Most Americans would find this assertion of what has come to be called transnational law to be troubling on several grounds. Its application is an affront to due process and the rule of law in this country. It would criminalize internal U.S. policymaking deliberations, with profound implications for U.S. sovereignty. If allowed to run its course, this prosecution would have a profoundly chilling effect on the willingness of subordinates to provide a president with advice or perhaps even to serve in government.
One would hope President Obama would recognize that this use of legal mechanisms as a form of warfare against the United States - increasingly known as lawfare - holds serious dangers not just for the country and those who ran it for the past eight years, but for his administration as well. That would appear not to be the case, however, in light of his choice of Harold Koh to be the State Department's top lawyer.
In fact, as dean of Yale's law school, Mr. Koh has been an unalloyed enthusiast for transnational law. For example, in a 2006 article in the Penn State Law Review, he extolled the transnationalist faction on the Supreme Court and the wisdom shown by four, and sometimes five, of its justices in rejecting the impulses of what he disdainfully calls the nationalist faction:
(Excerpt) Read more at washingtontimes.com ...
Looks like the “conspiracy theorists” got another one right.
Judges like this are themselves guilty of a crime - attempted kidnapping - and should be treated as such. The USA shouldn’t take this lying down.
Many of us have been expressing our fears since before the election that Obama would turn to the treaty making power and even the executive agreement power vested in the President to make an end run around the Constitution to affect our rights guaranteed by the Bill of Rights. If a complaisant court were to find a higher value in treaties over individual constitutional rights-a step and has not yet taken-then Obama would need only two thirds of the Senate to work his will, the House of representatives being bypassed in the treaty making process. The Court would ultimately be pushed out of the process or packed or just otherwise dominated.

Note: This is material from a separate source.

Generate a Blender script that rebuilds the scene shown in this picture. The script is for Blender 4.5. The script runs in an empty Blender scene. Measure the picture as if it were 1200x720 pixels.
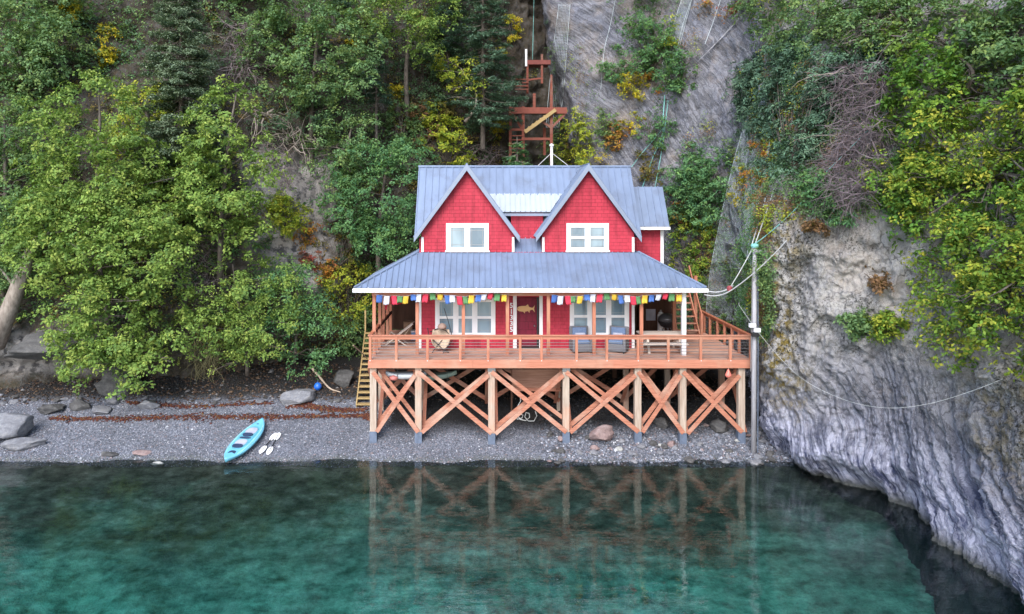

Even more chilling is the prospect of achieving the same results by executive agreement which requires no Senate approval at all.
Even if there is no assault on the Bill of Rights, the executive could make an end run around the Constitution by executive agreement or treaties with foreign powers or extra national organizations such as the United Nations, or trade organizations, which simply take the legislative power away from Congress on matters involving, for example, pollution control. I assume that legislative power of the states is a dead issue anyway.
“I assume that legislative power of the states is a dead issue anyway.”
Your assumption is incorrect. The tea parties are forcing state legislatures, governors and citizens to reassess the relationship with the criminal syndicate occupying Washington.
This is a proper step in building resistance to the Marxists. Hotheads who want to roll the guillotine down Pennsylvania Avenue today need to be ignored.